Copy the first line of the material below and every later line through the line containing "COL=scene.collection", without any other output.

┄┄┄┄┄┄┄┄┄┄

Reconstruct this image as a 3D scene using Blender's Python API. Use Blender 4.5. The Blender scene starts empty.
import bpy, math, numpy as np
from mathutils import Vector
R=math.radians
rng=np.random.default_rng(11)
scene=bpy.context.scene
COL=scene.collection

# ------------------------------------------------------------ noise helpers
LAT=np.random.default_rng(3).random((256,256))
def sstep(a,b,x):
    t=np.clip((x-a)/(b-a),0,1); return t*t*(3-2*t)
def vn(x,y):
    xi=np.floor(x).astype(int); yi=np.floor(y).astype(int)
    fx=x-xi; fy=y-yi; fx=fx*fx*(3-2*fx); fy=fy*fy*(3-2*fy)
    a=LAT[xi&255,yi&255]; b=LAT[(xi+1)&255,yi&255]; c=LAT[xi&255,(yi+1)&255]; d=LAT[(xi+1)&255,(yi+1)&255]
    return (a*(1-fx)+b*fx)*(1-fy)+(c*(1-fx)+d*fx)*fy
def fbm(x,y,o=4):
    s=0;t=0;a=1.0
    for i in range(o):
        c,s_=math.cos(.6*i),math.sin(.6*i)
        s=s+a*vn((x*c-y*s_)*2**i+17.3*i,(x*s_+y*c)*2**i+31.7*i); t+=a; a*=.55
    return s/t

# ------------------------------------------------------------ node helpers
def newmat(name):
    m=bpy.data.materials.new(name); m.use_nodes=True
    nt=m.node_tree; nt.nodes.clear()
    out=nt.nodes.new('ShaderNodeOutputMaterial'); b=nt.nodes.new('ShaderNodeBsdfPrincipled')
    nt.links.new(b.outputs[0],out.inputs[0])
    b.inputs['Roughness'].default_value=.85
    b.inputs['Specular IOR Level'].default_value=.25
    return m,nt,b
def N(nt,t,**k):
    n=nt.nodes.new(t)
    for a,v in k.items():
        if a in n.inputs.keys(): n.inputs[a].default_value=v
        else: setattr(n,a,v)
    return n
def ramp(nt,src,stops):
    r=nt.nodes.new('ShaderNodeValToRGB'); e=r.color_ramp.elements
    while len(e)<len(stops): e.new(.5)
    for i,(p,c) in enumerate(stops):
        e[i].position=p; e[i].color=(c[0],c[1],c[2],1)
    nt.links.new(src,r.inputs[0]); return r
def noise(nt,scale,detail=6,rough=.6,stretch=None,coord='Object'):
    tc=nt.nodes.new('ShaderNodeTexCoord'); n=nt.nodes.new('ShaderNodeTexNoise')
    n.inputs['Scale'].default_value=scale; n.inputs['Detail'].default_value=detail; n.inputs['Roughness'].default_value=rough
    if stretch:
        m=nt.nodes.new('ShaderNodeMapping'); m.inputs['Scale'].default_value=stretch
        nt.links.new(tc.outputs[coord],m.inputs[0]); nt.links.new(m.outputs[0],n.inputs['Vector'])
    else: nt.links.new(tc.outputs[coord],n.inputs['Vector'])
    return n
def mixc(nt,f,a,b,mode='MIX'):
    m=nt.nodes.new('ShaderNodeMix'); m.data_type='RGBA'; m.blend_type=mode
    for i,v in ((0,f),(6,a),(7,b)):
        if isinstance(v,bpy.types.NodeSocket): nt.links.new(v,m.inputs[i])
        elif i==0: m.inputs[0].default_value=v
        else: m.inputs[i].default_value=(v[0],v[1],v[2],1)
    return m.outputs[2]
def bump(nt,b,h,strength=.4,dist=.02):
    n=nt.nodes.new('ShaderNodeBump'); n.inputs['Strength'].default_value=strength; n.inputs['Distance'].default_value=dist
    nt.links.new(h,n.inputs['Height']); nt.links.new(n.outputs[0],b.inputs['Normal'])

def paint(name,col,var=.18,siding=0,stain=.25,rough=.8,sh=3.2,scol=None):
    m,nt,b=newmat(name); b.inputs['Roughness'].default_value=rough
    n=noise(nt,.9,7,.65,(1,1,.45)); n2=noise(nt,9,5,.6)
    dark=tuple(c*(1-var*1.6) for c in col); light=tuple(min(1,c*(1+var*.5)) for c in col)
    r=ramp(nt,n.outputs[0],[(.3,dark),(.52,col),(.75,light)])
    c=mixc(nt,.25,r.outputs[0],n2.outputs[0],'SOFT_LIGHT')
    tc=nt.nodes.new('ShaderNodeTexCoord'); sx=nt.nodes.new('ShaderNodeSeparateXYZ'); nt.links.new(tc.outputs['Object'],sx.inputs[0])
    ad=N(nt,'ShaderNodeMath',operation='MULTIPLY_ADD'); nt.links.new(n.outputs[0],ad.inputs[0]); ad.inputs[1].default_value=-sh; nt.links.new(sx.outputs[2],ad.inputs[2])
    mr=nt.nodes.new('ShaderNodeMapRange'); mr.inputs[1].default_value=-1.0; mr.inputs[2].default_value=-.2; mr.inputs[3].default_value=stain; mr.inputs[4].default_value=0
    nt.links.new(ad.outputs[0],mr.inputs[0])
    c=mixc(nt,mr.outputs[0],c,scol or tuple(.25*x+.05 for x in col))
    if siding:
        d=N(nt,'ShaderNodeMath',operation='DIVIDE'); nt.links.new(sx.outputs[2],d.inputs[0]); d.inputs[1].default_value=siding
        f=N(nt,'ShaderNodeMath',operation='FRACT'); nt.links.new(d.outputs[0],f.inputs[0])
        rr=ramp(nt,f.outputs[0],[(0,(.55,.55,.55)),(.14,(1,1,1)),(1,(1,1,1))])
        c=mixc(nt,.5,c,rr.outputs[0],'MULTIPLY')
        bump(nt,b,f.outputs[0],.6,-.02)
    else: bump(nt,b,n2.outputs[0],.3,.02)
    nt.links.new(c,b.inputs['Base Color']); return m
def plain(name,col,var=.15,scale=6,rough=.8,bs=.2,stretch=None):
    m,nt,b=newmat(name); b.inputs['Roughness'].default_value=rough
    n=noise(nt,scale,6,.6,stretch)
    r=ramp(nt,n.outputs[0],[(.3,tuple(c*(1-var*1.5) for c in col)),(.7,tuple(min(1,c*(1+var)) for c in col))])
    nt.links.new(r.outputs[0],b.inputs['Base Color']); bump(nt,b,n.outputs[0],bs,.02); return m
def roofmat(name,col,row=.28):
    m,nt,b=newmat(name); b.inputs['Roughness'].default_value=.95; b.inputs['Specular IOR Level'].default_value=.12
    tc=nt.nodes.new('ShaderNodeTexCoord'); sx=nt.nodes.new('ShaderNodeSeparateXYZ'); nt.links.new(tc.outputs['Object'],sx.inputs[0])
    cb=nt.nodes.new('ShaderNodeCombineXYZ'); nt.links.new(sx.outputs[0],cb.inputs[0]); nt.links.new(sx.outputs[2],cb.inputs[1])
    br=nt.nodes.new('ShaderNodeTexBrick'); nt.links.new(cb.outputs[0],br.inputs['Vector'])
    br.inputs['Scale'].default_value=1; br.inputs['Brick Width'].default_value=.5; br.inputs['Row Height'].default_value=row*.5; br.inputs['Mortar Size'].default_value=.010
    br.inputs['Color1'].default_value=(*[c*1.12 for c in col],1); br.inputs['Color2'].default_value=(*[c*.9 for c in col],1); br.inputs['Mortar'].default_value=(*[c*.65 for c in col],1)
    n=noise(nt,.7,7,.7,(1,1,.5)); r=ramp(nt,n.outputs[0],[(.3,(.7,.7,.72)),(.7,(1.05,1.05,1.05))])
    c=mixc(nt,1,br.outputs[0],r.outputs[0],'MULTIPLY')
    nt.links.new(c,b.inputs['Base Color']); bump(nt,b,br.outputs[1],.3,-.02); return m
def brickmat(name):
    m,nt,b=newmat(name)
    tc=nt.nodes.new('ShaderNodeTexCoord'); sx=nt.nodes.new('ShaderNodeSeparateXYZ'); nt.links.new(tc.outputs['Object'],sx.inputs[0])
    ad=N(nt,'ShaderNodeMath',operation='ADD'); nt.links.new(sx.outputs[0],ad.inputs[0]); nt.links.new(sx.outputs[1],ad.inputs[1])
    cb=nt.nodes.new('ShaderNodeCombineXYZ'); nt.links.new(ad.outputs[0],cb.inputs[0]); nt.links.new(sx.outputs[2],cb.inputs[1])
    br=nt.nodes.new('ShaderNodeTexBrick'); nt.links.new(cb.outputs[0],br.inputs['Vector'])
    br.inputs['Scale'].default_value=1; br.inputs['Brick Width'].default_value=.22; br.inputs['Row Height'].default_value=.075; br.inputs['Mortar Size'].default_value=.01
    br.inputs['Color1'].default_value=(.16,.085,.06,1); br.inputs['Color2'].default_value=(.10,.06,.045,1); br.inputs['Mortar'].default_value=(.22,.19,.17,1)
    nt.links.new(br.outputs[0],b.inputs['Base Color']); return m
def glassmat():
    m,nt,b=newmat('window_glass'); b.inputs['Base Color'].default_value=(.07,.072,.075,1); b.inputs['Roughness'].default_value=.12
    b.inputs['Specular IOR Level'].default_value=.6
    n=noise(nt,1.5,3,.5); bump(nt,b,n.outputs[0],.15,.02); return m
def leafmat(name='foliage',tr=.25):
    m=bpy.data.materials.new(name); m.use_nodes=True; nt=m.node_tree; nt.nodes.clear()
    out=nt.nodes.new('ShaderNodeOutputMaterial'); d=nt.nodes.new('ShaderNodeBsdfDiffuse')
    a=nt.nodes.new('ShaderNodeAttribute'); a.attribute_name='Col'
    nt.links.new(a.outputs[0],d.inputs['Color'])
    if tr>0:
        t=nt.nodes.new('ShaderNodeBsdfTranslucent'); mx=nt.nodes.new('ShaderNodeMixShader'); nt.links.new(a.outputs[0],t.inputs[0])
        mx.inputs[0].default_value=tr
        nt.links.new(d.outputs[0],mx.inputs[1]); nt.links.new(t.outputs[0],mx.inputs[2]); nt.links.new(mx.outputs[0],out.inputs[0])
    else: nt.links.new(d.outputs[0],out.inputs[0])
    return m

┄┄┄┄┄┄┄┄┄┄

_Result for this task:_
Reconstruct this image as a 3D scene using Blender's Python API. Use Blender 4.5. The Blender scene starts empty.
import bpy, math, numpy as np
from mathutils import Vector
R=math.radians
rng=np.random.default_rng(11)
scene=bpy.context.scene
COL=scene.collection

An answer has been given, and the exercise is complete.